Quand rien ne va plus, difficile pour les marques de s'afficher tout sourire dans leurs communications. L'époque est à la mélancolie, à la nostalgie. Il est temps de changer ça en réinventant nos récits.

Une tendance émerge dans la publicité. Alors que leurs situations personnelles et collectives se détériorent, les consommateurs se renferment. Les marques ont besoin de maintenir le contact, mais elles ne peuvent plus construire la confiance à coup de paillettes et de promesses fardées. Pour rester authentiques, elles colorent désormais leurs communications d‘une compassion nostalgique.

Depuis quelques mois, une tendance graphique a émergé dans les créations publicitaires mondiales : un print, avec une photographie aux couleurs désaturées de la vie banale et quotidienne. Elle nous vient du Royaume-Uni, des États-Unis, d’Espagne ou de Scandinavie, pour des marques comme Ikea, Unicef, Burger King ou Stella Artois. Mais alors pourquoi, au même moment, émergent partout dans le monde (occidental tout du moins) des visuels très similaires pour communiquer sur des sujets et des marques très différents ?

Dans ces prints, le produit vendu est absent, relégué, ou dégradé. Les sujets sont plutôt négatifs, mélancoliques : télé éteinte, verre volé, client trompé, tasse brisée, personne en dépression ou en plein doute. Le mouvement est restreint, certains sujets tendent même vers la contemplation. Le ton sépia donne aussi un côté particulièrement nostalgique. Si les productions convergent, c’est que les stratégies aussi. Au cœur du sujet : la nouvelle représentation de l’authenticité.

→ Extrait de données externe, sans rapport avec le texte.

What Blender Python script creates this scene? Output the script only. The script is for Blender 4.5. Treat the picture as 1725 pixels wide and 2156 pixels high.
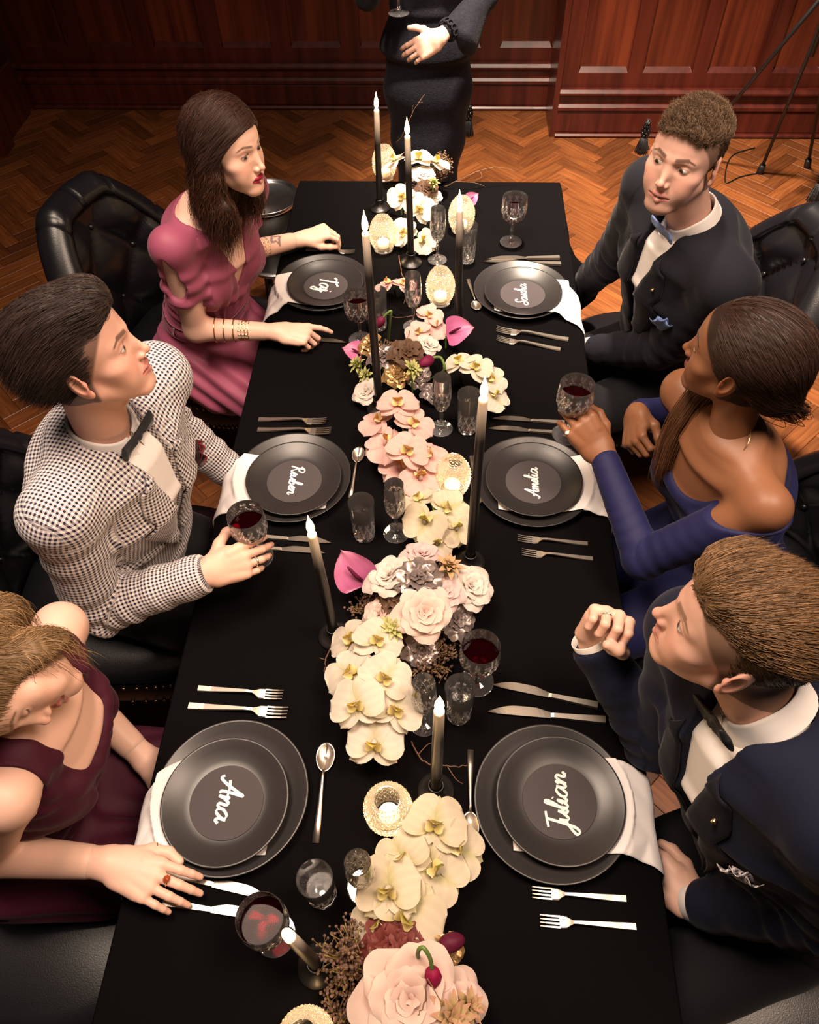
import bpy, math, random
import numpy as np
from mathutils import Vector, Matrix
random.seed(7); RS = np.random.RandomState(7)
PI = math.pi
for o in list(bpy.data.objects): bpy.data.objects.remove(o, do_unlink=True)
SC = bpy.context.scene; COL = SC.collection

# ---------------------------------------------------------------- camera
CZ = 2.17; TZ = 0.75                    # camera height, table top height
FPX = 1607.14; PITCH, ROLL, YAW = 0.918564, -0.0276926, -0.0650423
_f = np.array([math.sin(YAW)*math.cos(PITCH), math.cos(YAW)*math.cos(PITCH), -math.sin(PITCH)])
_r0 = np.array([math.cos(YAW), -math.sin(YAW), 0.0]); _u0 = np.cross(_r0, _f)
_r = math.cos(ROLL)*_r0 + math.sin(ROLL)*_u0; _u = -math.sin(ROLL)*_r0 + math.cos(ROLL)*_u0
cam_d = bpy.data.cameras.new('camera'); cam = bpy.data.objects.new('camera', cam_d); COL.objects.link(cam)
cam.matrix_world = Matrix(((_r[0], _u[0], -_f[0], 0), (_r[1], _u[1], -_f[1], 0), (_r[2], _u[2], -_f[2], CZ), (0, 0, 0, 1)))
cam_d.sensor_fit = 'VERTICAL'; cam_d.sensor_height = 36.0; cam_d.lens = FPX/2156*36.0
cam_d.clip_start = 0.02; cam_d.clip_end = 60
SC.camera = cam

def at(px, py, z):
    """world point at height z that a photograph pixel looks at"""
    d = (px-862.5)/FPX*_r - (py-1078)/FPX*_u + _f
    t = (z-CZ)/d[2]
    return np.array([d[0]*t, d[1]*t, z])
def wallpt(px, py, y):
    d = (px-862.5)/FPX*_r - (py-1078)/FPX*_u + _f
    t = y/d[1]
    return np.array([d[0]*t, y, CZ+d[2]*t])
def pix(P):
    P = np.asarray(P, float)-np.array([0, 0, CZ]); z = P@_f
    return 862.5+FPX*(P@_r)/z, 1078-FPX*(P@_u)/z

# ---------------------------------------------------------------- world and lights
W = bpy.data.worlds.new('World'); SC.world = W; W.use_nodes = True
bg = W.node_tree.nodes['Background']; bg.inputs[0].default_value = (0.75, 0.72, 0.80, 1); bg.inputs[1].default_value = 0.022
def area(name, loc, target, size, power, col, spread=100):
    l = bpy.data.lights.new(name, 'AREA'); l.shape = 'DISK'; l.size = size; l.energy = power; l.color = col; l.spread = math.radians(spread)
    o = bpy.data.objects.new(name, l); COL.objects.link(o); o.location = loc
    o.rotation_euler = (Vector(target)-Vector(loc)).to_track_quat('-Z', 'Y').to_euler(); return o
area('softbox_left', (-0.75, 1.0, 3.9), (-0.05, 1.35, 0.75), 1.25, 50, (1.0, 0.77, 0.60))
area('softbox_right', (1.05, 0.55, 3.7), (0.0, 1.1, 0.75), 1.25, 38, (1.0, 0.74, 0.56))
sl = bpy.data.lights.new('ceiling_downlight', 'SPOT'); sl.energy = 3000; sl.color = (1.0, .80, .62); sl.spot_size = math.radians(56); sl.spot_blend = 1.0; sl.shadow_soft_size = .12
so = bpy.data.objects.new('ceiling_downlight', sl); COL.objects.link(so); so.location = (.15, 2.45, 4.2); so.rotation_euler = (Vector((.95, 3.0, 0))-Vector((.15, 2.45, 4.2))).to_track_quat('-Z', 'Y').to_euler()
SC.view_settings.view_transform = 'Standard'; SC.view_settings.look = 'None'
SC.view_settings.exposure = 0.0; SC.view_settings.gamma = 1.0; SC.view_settings.use_curve_mapping = False

# ---------------------------------------------------------------- materials
MATS = {}
def nodes(name):
    m = bpy.data.materials.new(name); m.use_nodes = True; nt = m.node_tree; nt.nodes.clear()
    out = nt.nodes.new('ShaderNodeOutputMaterial'); return m, nt, out
def setin(n, k, v):
    if k in n.inputs: n.inputs[k].default_value = v
def M(name, col, rough=0.5, metal=0.0, spec=0.5, col2=None, nscale=8.0, stretch=(1, 1, 1), bump=0.0, bscale=200.0,
      sheen=0.0, sss=0.0, sssr=(1, .3, .15), coat=0.0, attr=None, trans=0.0, emit=None, estr=0.0, aniso=0.0, detail=3, objrand=0.0, island=False, cattr=None):
    if name in MATS: return MATS[name]
    m, nt, out = nodes(name); N = nt.nodes; L = nt.links
    b = N.new('ShaderNodeBsdfPrincipled'); L.new(b.outputs[0], out.inputs[0])
    setin(b, 'Base Color', (*col, 1)); setin(b, 'Roughness', rough); setin(b, 'Metallic', metal); setin(b, 'Specular IOR Level', spec)
    if sheen: setin(b, 'Sheen Weight', sheen); setin(b, 'Sheen Roughness', 0.4)
    if coat: setin(b, 'Coat Weight', coat); setin(b, 'Coat Roughness', 0.12)
    if sss:
        setin(b, 'Subsurface Weight', sss); setin(b, 'Subsurface Radius', sssr); setin(b, 'Subsurface Scale', 0.008)
    if aniso: setin(b, 'Anisotropic', aniso)
    if emit: setin(b, 'Emission Color', (*emit, 1)); setin(b, 'Emission Strength', estr)
    tc = N.new('ShaderNodeTexCoord'); src = None
    if attr:
        a = N.new('ShaderNodeAttribute'); a.attribute_name = attr; src = a.outputs['Color']
    if col2 is not None:
        mp = N.new('ShaderNodeMapping'); mp.inputs['Scale'].default_value = stretch; ca_ = N.new('ShaderNodeAttribute') if cattr else None
        if cattr: ca_.attribute_name = cattr
        L.new(ca_.outputs['Vector'] if cattr else tc.outputs['Object'], mp.inputs[0])
        n = N.new('ShaderNodeTexNoise'); n.inputs['Scale'].default_value = nscale; n.inputs['Detail'].default_value = detail
        L.new(mp.outputs[0], n.inputs['Vector'])
        r = N.new('ShaderNodeValToRGB'); r.color_ramp.elements[0].color = (*col, 1); r.color_ramp.elements[1].color = (*col2, 1)
        r.color_ramp.elements[0].position = .35; r.color_ramp.elements[1].position = .65
        L.new(n.outputs['Fac'], r.inputs[0]); src = r.outputs[0]
    if objrand or island:
        if island:
            oi = N.new('ShaderNodeNewGeometry'); ro = oi.outputs['Random Per Island']
        else:
            oi = N.new('ShaderNodeObjectInfo'); ro = oi.outputs['Random']
        mr = N.new('ShaderNodeMapRange'); mr.inputs[3].default_value = 1-objrand; mr.inputs[4].default_value = 1+objrand
        L.new(ro, mr.inputs[0])
        hs = N.new('ShaderNodeHueSaturation'); L.new(mr.outputs[0], hs.inputs['Value'])
        if src is not None: L.new(src, hs.inputs['Color'])
        else: hs.inputs['Color'].default_value = (*col, 1)
        src = hs.outputs[0]
    if src is not None: L.new(src, b.inputs['Base Color'])
    if bump:
        n2 = N.new('ShaderNodeTexNoise'); n2.inputs['Scale'].default_value = bscale; n2.inputs['Detail'].default_value = 4
        L.new(tc.outputs['Object'], n2.inputs['Vector'])
        bp = N.new('ShaderNodeBump'); bp.inputs['Strength'].default_value = bump; bp.inputs['Distance'].default_value = 0.003
        L.new(n2.outputs['Fac'], bp.inputs['Height']); L.new(bp.outputs[0], b.inputs['Normal'])
    MATS[name] = m; return m

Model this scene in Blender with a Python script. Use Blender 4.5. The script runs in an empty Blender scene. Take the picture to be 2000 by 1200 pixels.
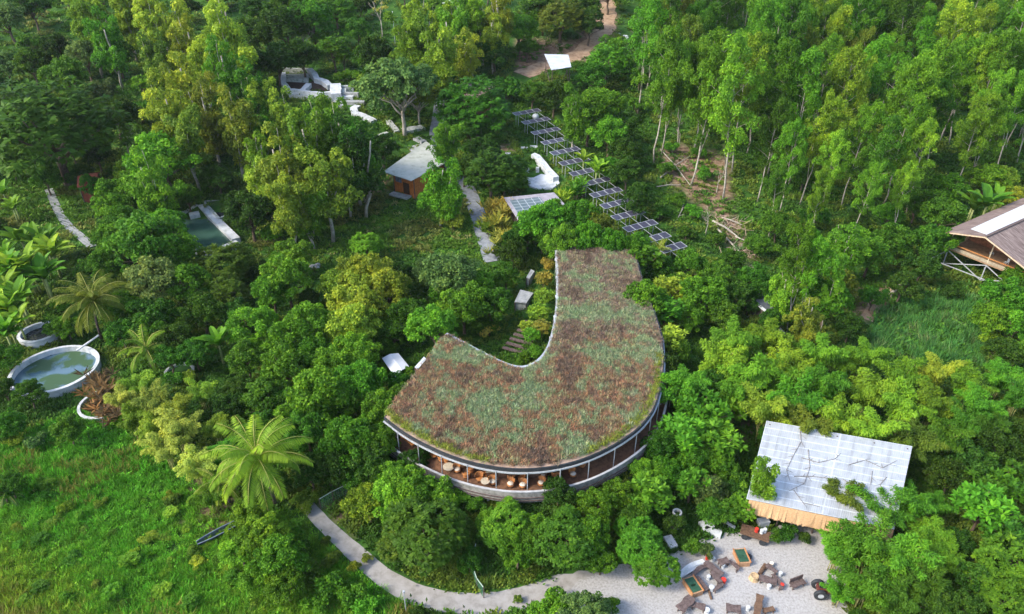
import bpy, bmesh, math, random
import numpy as np
from mathutils import Vector, Matrix, noise

S = bpy.context.scene
COL = S.collection
R = math.radians

# ------------------------------------------------------------------ camera
CAM = Vector((0, 0, 60)); PITCH = R(32); FPX = 1400.0
cd = bpy.data.cameras.new('camera'); cam = bpy.data.objects.new('camera', cd); COL.objects.link(cam)
cam.location = CAM; cam.rotation_euler = (R(90) - PITCH, 0, 0)
cd.sensor_width = 36; cd.lens = 36 * FPX / 2000; cd.clip_end = 6000; cd.clip_start = 0.5
S.camera = cam
# ------------------------------------------------------------------ sky, sun, exposure
SUN_DIR = Vector((-0.80, -0.30, 0.72)).normalized()      # towards the sun: left, a little behind the camera
w = bpy.data.worlds.new('World'); S.world = w; w.use_nodes = True
nt = w.node_tree; bg = nt.nodes['Background']
sky = nt.nodes.new('ShaderNodeTexSky'); sky.sky_type = 'NISHITA'; sky.sun_disc = False
sky.sun_elevation = math.asin(SUN_DIR.z); sky.sun_rotation = math.atan2(SUN_DIR.x, SUN_DIR.y)
sky.dust_density = 2.0
nt.links.new(sky.outputs['Color'], bg.inputs['Color']); bg.inputs['Strength'].default_value = 0.15
ld = bpy.data.lights.new('sun', 'SUN'); sun = bpy.data.objects.new('sun', ld); COL.objects.link(sun)
ld.energy = 1.5; ld.angle = R(14); ld.color = (1.0, 0.93, 0.80)
sun.rotation_euler = SUN_DIR.to_track_quat('Z', 'Y').to_euler(); sun.location = (-80, -30, 120)
S.view_settings.view_transform = 'Standard'; S.view_settings.look = 'None'
S.view_settings.exposure = 1.55; S.view_settings.gamma = 1
S.cycles.max_bounces = 6; S.cycles.transparent_max_bounces = 6
S.cycles.diffuse_bounces = 3; S.cycles.transmission_bounces = 3

# ------------------------------------------------------------------ pixels (of the 2000 x 1200 photo) to places
FWD = Vector((0, math.cos(PITCH), -math.sin(PITCH))); UP = Vector((0, math.sin(PITCH), math.cos(PITCH)))
def ray(px, py): return (FWD + Vector((1, 0, 0)) * ((px - 1000) / FPX) + UP * ((600 - py) / FPX))
def on(px, py, z):                       # the point of that line of sight at height z
    d = ray(px, py); t = (z - CAM.z) / d.z
    return CAM + d * t
def ppm(p): return FPX / max(1.0, (p - CAM).dot(FWD))
def pix(p):
    v = p - CAM; d = v.dot(FWD)
    return 1000 + FPX * v.x / d, 600 - FPX * v.dot(UP) / d

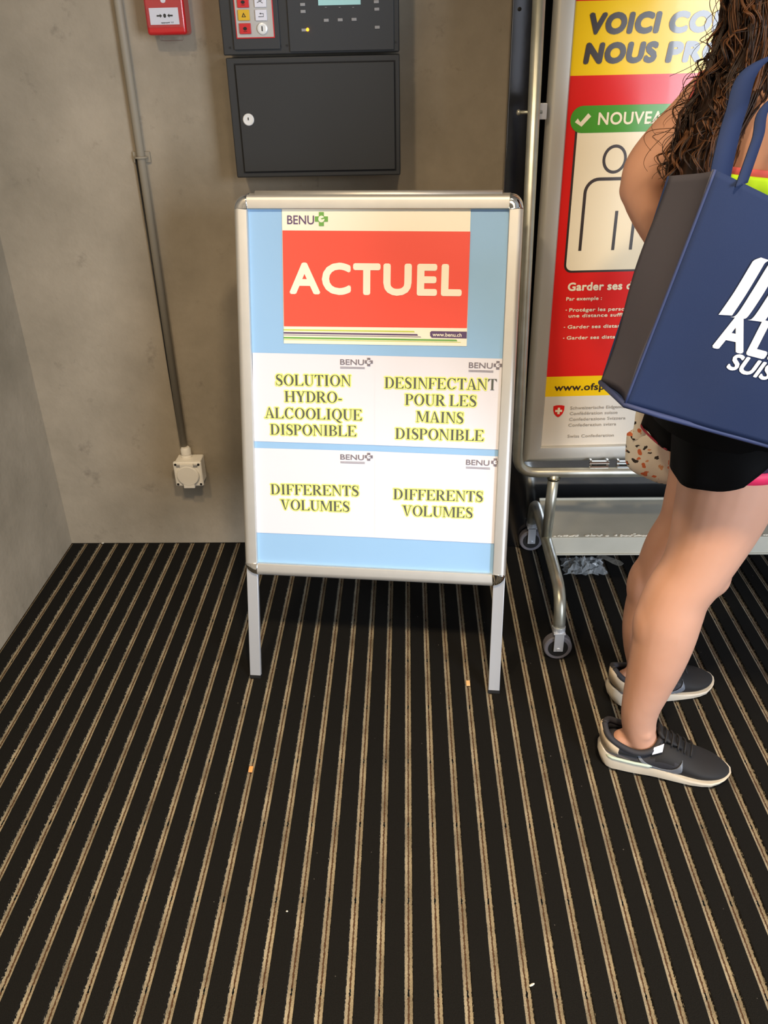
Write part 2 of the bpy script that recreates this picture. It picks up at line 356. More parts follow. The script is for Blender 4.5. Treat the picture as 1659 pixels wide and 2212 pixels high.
m_purple = mat('purple_ink', (92, 70, 112), .5)
m_green = mat('green_ink', (110, 172, 78), .5)
m_lime = mat('lime_ink', (200, 212, 92), .5)
m_greyink = mat('grey_ink', (124, 118, 128), .5)
m_textink = mat('dark_grey_ink', (86, 90, 84), .5)
m_halo = mat('yellow_highlighter', (232, 240, 138), .5)
m_skin = mat('skin', (208, 160, 136), .5, sub=.08, bump=(180, .06, .001), var=(7, .3, (192, 142, 117)))
m_hair = mat('dark_brown_hair', (40, 25, 15), .5, spec=.3, var=(30, .3, (30, 16, 9)))
m_hair2 = mat('chestnut_hair', (84, 52, 28), .5, spec=.3)
m_shorts = mat('black_polyester', (8, 8, 9), .75, spec=.1, bump=(40, .1, .002))
m_pink = mat('pink_fabric', (238, 48, 98), .6)
m_plum = mat('plum_fabric', (58, 44, 72), .7)
m_bag = mat('navy_nonwoven', (36, 50, 84), .8, spec=.2, bump=(900, .25, .0006), var=(3, .3, (30, 42, 72)))
m_bagside = mat('charcoal_nonwoven', (66, 65, 74), .75, spec=.25, bump=(900, .25, .0006))
m_bagtrim = mat('navy_piping', (42, 54, 94), .7)
m_logo = mat('white_print', (212, 214, 218), .6)

# ------------------------------------------------------------------ room
YW, XL, YP = 2.327, -1.1025, 2.292
def struct(name, mb, m): o = mb.build(name, m); o['kind'] = 'structure'; return o
fl_ = MB(); prof = [(-1.5, 0.0)]          # raised black pile ribs with the beige strips lying lower between them
for i in range(-27, 39):
    c_ = -.00564+.05*i
    if c_ < -1.48 or c_ > 1.88: continue
    prof += [(c_-.0088, 0), (c_-.0074, -.0012), (c_-.0069, -.006), (c_+.0069, -.006), (c_+.0074, -.0012), (c_+.0088, 0)]
prof.append((1.9, 0)); prof += [(1.9, -.04), (-1.5, -.04)]
fl_.loft([[Vector((x, y, z)) for x, z in prof] for y in (-1.65, 2.45)])
struct('floor', fl_, m_mat)
struct('wall_back', MB().box((.2, YW+.05, 1.34), (2.9, .1, 2.68)), m_wall)
struct('wall_left', MB().box((XL-.05, .4, 1.34), (.1, 4.0, 2.68)), m_wall)
struct('ceiling', MB().box((.2, .9, 2.70), (3.4, 3.1, .06)), m_ceil)
# ceiling lamps (their light is set above)
m_lamp = mat('lamp_diffuser', (255, 240, 210), .5, emit=((255, 214, 150), 1.5))
for lx, ly, where in ((.25, .15, 'on the right'), (-.75, .35, 'towards the left wall')):
    t = thing('ceiling_lamp', (lx, ly, 2.67), 'flat square ceiling lamp '+where, 'lamp')
    MB().box((lx, ly, 2.655), (.36, .36, .03)).build('housing', m_alu, t, bevel=.004)
    MB().box((lx, ly, 2.636), (.32, .32, .008)).build('diffuser', m_lamp, t)

# dark metal cladding on the back wall behind the poster stand
m_clad = mat('dark_brushed_metal', (132, 133, 139), .14, 1, bump=(5, .08, .01))
cl = thing('metal_wall_panel', (.92, YP, 0), 'tall dark glossy metal panel fixed on back wall behind the poster stand', 'wall panel')
MB().box((.247+.70, (YP+YW)/2, 1.33), (1.40, YW-YP, 2.66)).build('sheet', m_clad, cl, bevel=.003)
for z in (1.47, .86, .30): MB().lathe((.264, YP-.0012, z), (0, -1, 0), [(.0045, -.002), (.0045, .001), (.003, .0015)]).build('screw', m_black, cl)

# ------------------------------------------------------------------ conduit and socket on the back wall
m_cond = mat('painted_conduit', (150, 141, 124), .6)
cd = thing('cable_conduit', (-.681, YW-.014, .36), 'thin wall-coloured conduit running down the back wall to the socket box', 'conduit')
MB().tube([(-.683, YW-.013, 2.66), (-.683, YW-.013, .352)], .0105, 16).build('pipe', m_cond, cd, smooth=True)
for z in (1.163, 1.95):
    b = MB(); b.tube([(-.683+.015*math.cos(a), YW-.013-.014*math.sin(a), z) for a in [i*math.pi/10 for i in range(-1, 12)]], .003, 8)
    b.box((-.683, YW-.004, z), (.044, .008, .026)).build('clip', m_cond, cd, bevel=.001)
MB().tube([(-.6775-.02, YW-.011, 1.16), (-.697, YW-.006, .60), (-.694, YW-.005, .36)], .0022, 8).build('cable', m_black, cd, smooth=True)
m_sock = mat('white_plastic', (238, 234, 224), .45)
SKF = YW-.062
sk = thing('socket_outlet', (-.672, YW, .30), 'square white surface-mounted socket box with hinged round lid low on back wall', 'socket')
SX, SZ = -.668, .278
MB().box((SX, (SKF+.012+YW)/2, SZ), (.078, YW-SKF-.012, .078)).build('box', m_sock, sk, bevel=.004, smooth=True)
cv = MB().box((SX, SKF+.006, SZ), (.086, .012, .082)).build('cover', m_sock, sk, bevel=.005, smooth=True)
lid = MB(); lid.lathe((SX, SKF-.002, SZ-.002), (0, -1, 0), [(.034, -.004), (.034, .004), (.031, .007), (.0, .0078)], 40)
lid.box((SX, SKF-.003, SZ+.026), (.040, .010, .022)); lid.box((SX, SKF-.003, SZ-.034), (.034, .011, .018))
lid.build('hinged_lid', m_sock, sk, bevel=.0015, smooth=True)
for a in (-1, 1): MB().box((SX+a*.026, SKF-.002, SZ+.030), (.012, .006, .005)).build('hinge', mat('grey_hinge%d' % a, (150, 150, 152), .5), sk, bevel=.001)
for a in (-1, 1):
    for c in (-1, 1): MB().lathe((SX+a*.035, SKF-.0005, SZ+c*.033), (0, -1, 0), [(.0036, -.003), (.0036, .001), (.002, .0005)]).build('screw', m_black, sk)
MB().lathe((-.677, YW-.020, SZ+.036), (0, 0, 1), [(.012, 0), (.0165, .002), (.0165, .008), (.0140, .009), (.0140, .013), (.0155, .015), (.0155, .030), (.0115, .036)], 12).build('cable_gland', m_sock, sk, bevel=.0008, smooth=True)

# ------------------------------------------------------------------ manual call point
m_cred = mat('glossy_red_plastic', (196, 32, 36), .3, coat=.4); m_clear = mat('clear_plastic', (235, 240, 240), .08, trans=.95, alpha=.35)
cp_ = Plane((-.57, YW-.062, 1.50), (1, 0, 0), (0, 0, 1))
cpt = thing('fire_call_point', (-.57, YW, 1.48), 'red manual fire call point box with white push plate high on back wall', 'call point')
l0 = cp_.uv(321, 77)[0]; l1 = cp_.uv(402, 74)[0]; bz = cp_.uv(360, 76)[1]+1.5; cxm = -.57+(l0+l1)/2; ww = l1-l0
MB().box((cxm, YW-.033, bz+.058), (ww+.004, .060, .116)).build('housing', m_cred, cpt, bevel=.007, smooth=True)
cp_.o.y = YW-.0635
pr = Print(cp_, [m_white, m_black]);
a = cp_.uv(326, 54); b = cp_.uv(384, 16); pr.rect(a, b, 0, 2)
c0 = cp_.uv(356, 34)
pr.ellipse(c0, .0034, .0042, 1, 3)
for sg in (-1, 1):
    x = c0[0]+sg*.014
    pr.rect((x-.005, c0[1]-.0016), (x+.005, c0[1]+.0016), 1, 3); pr.poly([(x-sg*.003, c0[1]-.0042), (x-sg*.008, c0[1]), (x-sg*.003, c0[1]+.0042)], 1, 3)
pr.text('appuyer ici', (c0[0]-.010, c0[1]-.0155), (c0[0]+.019, c0[1]-.0150), .0036, 1, .02, lift=3)
pr.build('push_plate', cpt)
fr_ = MB().box((cxm, YW-.0655, bz+.064), (ww-.006, .003, .096)); fr_.build('clear_flap', m_clear, cpt, bevel=.001)
MB().box((cxm+.004, YW-.040, bz-.006), (.050, .030, .012)).build('clear_tab', m_clear, cpt, bevel=.003, smooth=True)
pr = Print(cp_, [m_white]); e = cp_.uv(352, 1); pr.ellipse(e, .006, .005, 0, 2); pr.build('key_symbol', cpt)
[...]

Une authenticité renouvelée

Il y a encore cinq à dix ans, c’était l’époque des budgets en hausse, avec des résultats exceptionnels au pic de 2019. L’économie allait très bien. On parlait au planning stratégique, comme on en a toujours parlé, d’authenticité. Elle se conjuguait avec le naturel, 50 teintes de vert et le papier craft, mais aussi (surtout ?) avec une recherche d’expériences carte postale, celles qui inondent encore nos murs Instagram et qui poussent parfois à une « disneylandisation » de nos sociétés. 

Aujourd’hui, l’économie a bien changé. La géopolitique aussi. Et la crise climatique est de plus en plus tangible. Rien ne va plus, et il devient de plus en plus compliqué pour les marques de s’afficher tout sourire. On n’y croit plus. Or tout est question de confiance entre les marques et leur cible, et sans confiance, pas de business. Alors il se passe deux choses. D’abord, on agit. Concrètement. Dans le core-business, comme Intermarché, qui dénonce et bloque les industriels agroalimentaires qui augmentent leurs marges dans l’ombre de l’inflation. Mais aussi avec des démarches parallèles au business, comme Heetch, qui se mobilise contre la mauvaise représentation des banlieues, ou qui forme ses chauffeurs à l’écoute active en réaction à la hausse des états dépressifs chez les jeunes.

Une communication adaptée

Ensuite, on adapte sa communication. Pour rester relatable, en connivence, on intègre la galère quotidienne. On désature les images, on parle d’expériences peu glorieuses. Car c’est devenu ça l’authenticité : être honnête sur ses failles. Rien ni personne n’est parfait, et ceux qui se targuent de l’être sont des imposteurs. Alors on parle de ses faiblesses et de ses tracas, comme Taylor Swift dans son dernier album. Une tendance à recouper avec le succès des comptes de psychologues et thérapeutes en tout genre et à la légitimité variable qui cartonnent sur Instagram et TikTok. Et à mettre face à la tendance complètement inversée du FOOH, où les marques profitent de l’IA générative pour créer des images de faux dispositifs extérieurs aussi fous et colorés qu’ils sont inexistants.

La publicité est décrite comme le reflet de notre société, et il est intéressant de voir qu’aujourd’hui authentique rime avec nostalgique. Alors, pour contrer la morosité ambiante, il devient urgent de réécrire nos projets de société, de réinventer nos récits, et d’exprimer des visions fortes et résolument positives ! Sans toutefois tomber dans l’optimisme béat.